Your source for that date? The NKJV correctly translates,
Luke 2:2 governing not governor.
No, the NKJV
wrongly translates Luke 2:2 as "governing" rather than "governor".
This is done to circumvent the "embarrassment" Luke causes us in the KJV by claiming an official position for Cyrenius (Quirinius) as governor of Syria at the time of Christ's birth, when profane history claims that Cyrenius only became governor in 6 A.D.
This is similar to MacArthur bowing to scholarship, despite the scriptures, in equating Pul and Tiglathpileser as one and the same king of Assyria (See 1Ch.5:26).

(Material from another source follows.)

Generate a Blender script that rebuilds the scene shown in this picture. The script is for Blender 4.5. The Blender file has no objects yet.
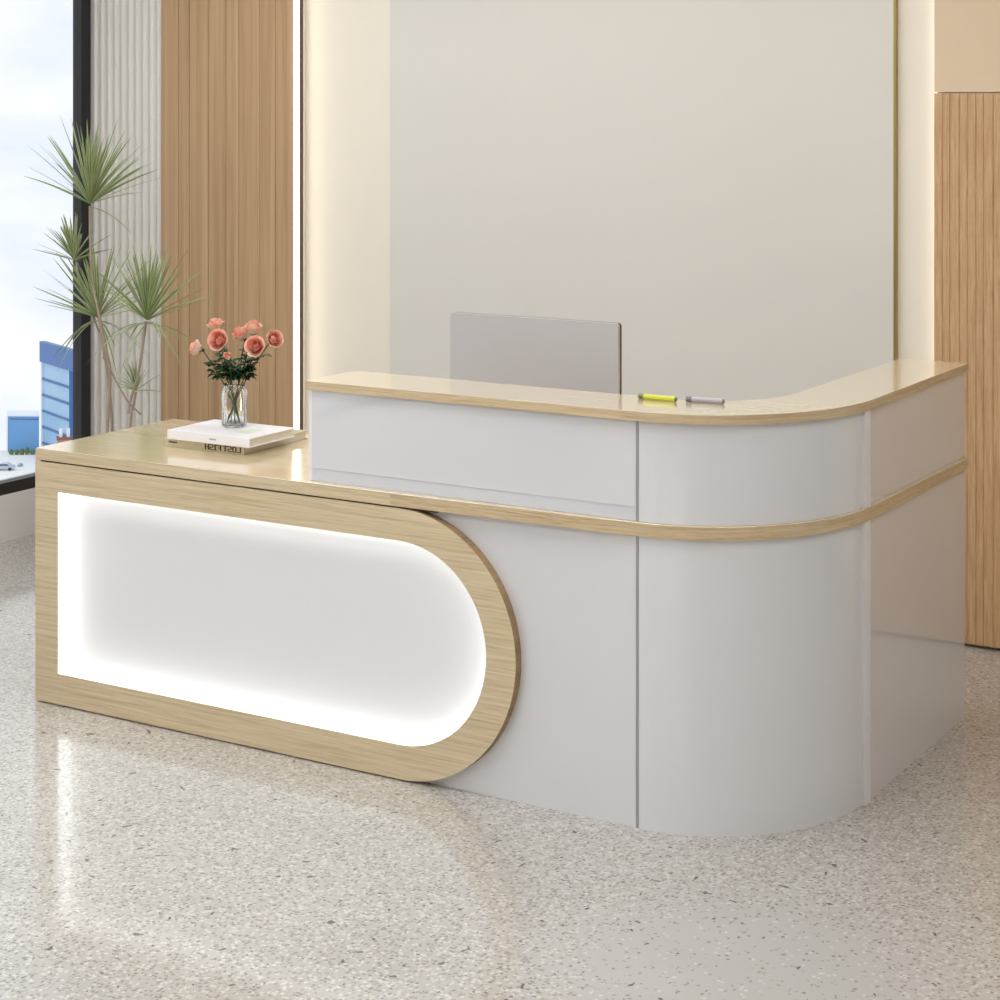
import bpy, bmesh, math, random
from mathutils import Vector, Matrix, noise
from mathutils.geometry import tessellate_polygon
PI = math.pi
sc = bpy.context.scene
COL = sc.collection

# ------------------------------------------------------------------ helpers
def lin(r, g, b):
    def f(c):
        c /= 255.0
        return c / 12.92 if c <= 0.04045 else ((c + 0.055) / 1.055) ** 2.4
    return (f(r), f(g), f(b), 1.0)

def tag(o, label=None, cat=None, group=None, kind=None):
    if label: o['label'] = label
    if cat: o['category'] = cat
    if group: o['group'] = group
    if kind: o['kind'] = kind
    return o

def thing(name, label, cat, loc=(0, 0, 0), rz=0.0, group=None):
    o = bpy.data.objects.new(name, None)
    o.empty_display_size = 0.05
    COL.objects.link(o)
    o.location = loc
    o.rotation_euler = (0, 0, rz)
    return tag(o, label, cat, group)

def obj(name, bm, mats, parent=None, smooth=False, bevel=0.0, seg=2):
    me = bpy.data.meshes.new(name)
    bmesh.ops.recalc_face_normals(bm, faces=bm.faces[:])
    bm.to_mesh(me)
    bm.free()
    if not isinstance(mats, (list, tuple)): mats = [mats]
    for m in mats: me.materials.append(m)
    if smooth:
        for p in me.polygons: p.use_smooth = True
    o = bpy.data.objects.new(name, me)
    COL.objects.link(o)
    if parent is not None: o.parent = parent
    if bevel > 0:
        md = o.modifiers.new('bevel', 'BEVEL')
        md.width = bevel; md.segments = seg; md.limit_method = 'ANGLE'
        md.angle_limit = math.radians(40)
    return o

def box(bm, x0, x1, y0, y1, z0, z1, mi=0):
    vs = [bm.verts.new(p) for p in ((x0,y0,z0),(x1,y0,z0),(x1,y1,z0),(x0,y1,z0),(x0,y0,z1),(x1,y0,z1),(x1,y1,z1),(x0,y1,z1))]
    for f in ((0,3,2,1),(4,5,6,7),(0,1,5,4),(1,2,6,5),(2,3,7,6),(3,0,4,7)):
        fc = bm.faces.new([vs[i] for i in f]); fc.material_index = mi
    return vs

def boxes(*bs):
    bm = bmesh.new()
    for b in bs: box(bm, *b)
    return bm

def prism(bm, pts, z0, z1, top=0, side=0, hole=None):
    """Vertical prism of a plan outline."""
    lo = [bm.verts.new((x, y, z0)) for x, y in pts]
    hi = [bm.verts.new((x, y, z1)) for x, y in pts]
    n = len(pts)
    for i in range(n):
        j = (i + 1) % n
        f = bm.faces.new((lo[i], lo[j], hi[j], hi[i])); f.material_index = side
    for tri in tessellate_polygon([[Vector((x, y, 0)) for x, y in pts]]):
        for ring in (hi, lo):
            f = bm.faces.new([ring[k] for k in tri]); f.material_index = top

def sheet(bm, path, t, z0, z1):
    """A wall of thickness t following a plan path; t > 0 thickens to the left of travel."""
    n = len(path)
    off = []
    for i in range(n):
        a = Vector(path[max(i-1, 0)]); b = Vector(path[min(i+1, n-1)])
        d = (b - a).normalized()
        off.append(Vector(path[i]) + Vector((-d.y, d.x)) * t)
    rows = [[bm.verts.new((p[0], p[1], z)) for p in pp] for pp, z in ((path, z0), (path, z1), (off, z1), (off, z0))]
    for i in range(n - 1):
        for a in range(4):
            b = (a + 1) % 4
            bm.faces.new((rows[a][i], rows[a][i+1], rows[b][i+1], rows[b][i]))
    bm.faces.new([rows[a][0] for a in range(4)])
    bm.faces.new([rows[a][-1] for a in (3, 2, 1, 0)])

def tube(bm, pts, rad, seg=8, cap=True):
    pts = [Vector(p) for p in pts]
    n = len(pts)
    rads = rad if isinstance(rad, (list, tuple)) else [rad] * n
    rings = []
    up = Vector((0.13, 0.31, 1)).normalized()
    for i in range(n):
        d = (pts[min(i+1, n-1)] - pts[max(i-1, 0)]).normalized()
        if abs(d.dot(up)) > 0.95: ref = Vector((1, 0, 0))
        else: ref = up
        s = d.cross(ref).normalized(); u = s.cross(d).normalized()
        rings.append([bm.verts.new(pts[i] + (s * math.cos(2*PI*k/seg) + u * math.sin(2*PI*k/seg)) * rads[i]) for k in range(seg)])
    for i in range(n - 1):
        # pick the twist-free match
        for k in range(seg):
            bm.faces.new((rings[i][k], rings[i][(k+1) % seg], rings[i+1][(k+1) % seg], rings[i+1][k]))
    if cap:
        bm.faces.new(rings[0][::-1]); bm.faces.new(rings[-1])

def lathe(bm, prof, seg=32, c=(0, 0, 0), close=False, flute=None):
    rings = []
    for r, z in prof:
        if r <= 1e-6:
            rings.append([bm.verts.new((c[0], c[1], c[2] + z))])
        else:
            ring = []
            for k in range(seg):
                a = 2*PI*k/seg
                rr = r * (1 + (flute[1] * math.cos(flute[0]*a) if flute else 0))
                ring.append(bm.verts.new((c[0] + rr*math.cos(a), c[1] + rr*math.sin(a), c[2] + z)))
            rings.append(ring)
    for a, b in zip(rings, rings[1:]):
        for k in range(seg):
            j = (k + 1) % seg
            if len(a) == 1 and len(b) == 1: continue
            if len(a) == 1: bm.faces.new((a[0], b[k], b[j]))
            elif len(b) == 1: bm.faces.new((a[k], a[j], b[0]))
            else: bm.faces.new((a[k], a[j], b[j], b[k]))

# ------------------------------------------------------------------ materials
def mat(name):
    m = bpy.data.materials.new(name); m.use_nodes = True
    nt = m.node_tree
    return m, nt, nt.nodes['Principled BSDF']

def N(nt, typ, **kw):
    n = nt.nodes.new(typ)
    for k, v in kw.items(): setattr(n, k, v)
    return n

def simple(name, col, rough=0.5, spec=0.5, metal=0.0, coat=0.0, var=0.0, vscale=8.0, alpha=None):
    m, nt, b = mat(name)
    b.inputs['Base Color'].default_value = col
    b.inputs['Roughness'].default_value = rough
    b.inputs['Metallic'].default_value = metal
    b.inputs['Specular IOR Level'].default_value = spec
    b.inputs['Coat Weight'].default_value = coat
    b.inputs['Coat Roughness'].default_value = 0.04
    if var:
        tc = N(nt, 'ShaderNodeTexCoord'); no = N(nt, 'ShaderNodeTexNoise')
        no.inputs['Scale'].default_value = vscale
        mx = N(nt, 'ShaderNodeMix', data_type='RGBA')
        mx.inputs['A'].default_value = tuple(c * (1 - var) for c in col[:3]) + (1,)
        mx.inputs['B'].default_value = tuple(min(1, c * (1 + var)) for c in col[:3]) + (1,)
        nt.links.new(tc.outputs['Object'], no.inputs['Vector'])
        nt.links.new(no.outputs['Fac'], mx.inputs['Factor'])
        nt.links.new(mx.outputs['Result'], b.inputs['Base Color'])
    return m

def emit(name, col, s):
    m = bpy.data.materials.new(name); m.use_nodes = True
    nt = m.node_tree; nt.nodes.clear()
    e = N(nt, 'ShaderNodeEmission'); o = N(nt, 'ShaderNodeOutputMaterial')
    e.inputs['Color'].default_value = col; e.inputs['Strength'].default_value = s
    nt.links.new(e.outputs[0], o.inputs['Surface'])
    return m

def wood(name, dark, mid, light, scale, rough=0.4, coat=0.0, pore=0.35, big=1.0, bump=0.0):
    """Grain: stretched noise; scale gives the stretch on each axis."""
    m, nt, b = mat(name)
    tc = N(nt, 'ShaderNodeTexCoord')
    mp = N(nt, 'ShaderNodeMapping'); mp.inputs['Scale'].default_value = scale
    nt.links.new(tc.outputs['Object'], mp.inputs['Vector'])
    n1 = N(nt, 'ShaderNodeTexNoise'); n1.inputs['Scale'].default_value = 1.0 * big
    n1.inputs['Detail'].default_value = 6; n1.inputs['Roughness'].default_value = 0.62
    n1.inputs['Distortion'].default_value = 0.6
    nt.links.new(mp.outputs[0], n1.inputs['Vector'])
    r = N(nt, 'ShaderNodeValToRGB')
    r.color_ramp.elements[0].position = 0.30; r.color_ramp.elements[0].color = dark
    r.color_ramp.elements[1].position = 0.72; r.color_ramp.elements[1].color = light
    e = r.color_ramp.elements.new(0.5); e.color = mid
    nt.links.new(n1.outputs['Fac'], r.inputs['Fac'])
    n2 = N(nt, 'ShaderNodeTexNoise'); n2.inputs['Scale'].default_value = 5.0 * big
    n2.inputs['Detail'].default_value = 3
    nt.links.new(mp.outputs[0], n2.inputs['Vector'])
    r2 = N(nt, 'ShaderNodeValToRGB')
    r2.color_ramp.elements[0].position = 0.34; r2.color_ramp.elements[0].color = (1-pore, 1-pore, 1-pore, 1)
    r2.color_ramp.elements[1].position = 0.46; r2.color_ramp.elements[1].color = (1, 1, 1, 1)
    nt.links.new(n2.outputs['Fac'], r2.inputs['Fac'])
    mx = N(nt, 'ShaderNodeMix', data_type='RGBA', blend_type='MULTIPLY')
    mx.inputs['Factor'].default_value = 0.7
    nt.links.new(r.outputs[0], mx.inputs['A']); nt.links.new(r2.outputs[0], mx.inputs['B'])
    nt.links.new(mx.outputs['Result'], b.inputs['Base Color'])
    b.inputs['Roughness'].default_value = rough
    b.inputs['Coat Weight'].default_value = coat
    b.inputs['Coat Roughness'].default_value = 0.06
    return m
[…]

However, in the 19th century, Dr. Zumpt aptly argued that Cyrenius was
governor of Syria
twice.
As related by Sir Robert Anderson: “The evangelist's mention of Cyrenius appeared to be a hopeless anachronism; as, according to undoubted history, the period of his governorship and the date of his "taxing" were nine or ten years later than the nativity. Gloated over by Strauss and others of his tribe, and dismissed by writers unnumbered either as enigma or an error, the passage has in recent years been vindicated and explained the labors of Dr. Zumpt of Berlin. By a strange chance there is a break in the history of this period, for the seven or eight years beginning B.C.4. The list of the governors of Syria, therefore, fails us, and for the same interval P. Sulpicius Quirinus, the Cyrenius of the Greeks, disappears from history. But by a series of separate investigations and arguments, all or them independent of Scripture, Dr. Zumpt has established that Quirinus was twice governor of the province, and that his first term of office dated from the latter part B.C. 4, when he succeeded Quinctilius Varus. The unanimity with which this conclusion has been accepted renders it unnecessary to discuss the matter here. But one remark respecting it may not be out of place. The grounds of Dr. Zumpt’s conclusions may be aptly described as a chain of circumstantial evidence, and his critics are agreed that the result is reasonably certain.
[1]”
“Dr. Zumpt's labors in this matter were first made public in a Latin treatise which appeared in 1854. More recently he has published them in his Das Geburtsjahr Christi (Leipzig, 1869). The English reader will find a summary of his arguments in Dean Alford's Greek Test (Note on Luke 2:1), and in his article, on Cyrenius in Smith's Bible Dict.; he describes them as ‘very striking and satisfactory’. Dr. Farrar remarks, ‘Zumpt has, with incredible industry and research, all but established in this matter the accuracy of St. Luke, by proving the extreme probability that Quirinus was twice governor of Syria’ (Life of Christ, vol. 1. p. 7, note). See also an article in the Quarterly Review for April 1871, which describes Zumpt's conclusions as ‘very nearly certain’, ‘all but certain’. The question is discussed also in Wieseler's Chron. Syn. (Venables's trans.) In his Roman history, Mr. Merivale adopts these results unreservedly. He says (vol. 4., p. 457), ‘A remarkable light has been thrown upon the point by the demonstration, as it seems to be, of Augustus Zumpt in his second volume of Commentationes Epigraphicae, that Quirinus (the Cyrenius of St. Luke 2.) was first governor of Syria from the close of A. U. 750 (B. C. 4) , to A. U. 753 (B. C. 1).”
[2]
Thus the KJV wording is more accurate, and the NKJV wording is an unfortunate translation.
[1] Sir Robert Anderson, The Coming Prince, Fifth Edition, ch.8, p.58
[2] Sir Robert Anderson, The Coming Prince, Fifth Edition, ch.8, p.61, footnote #3.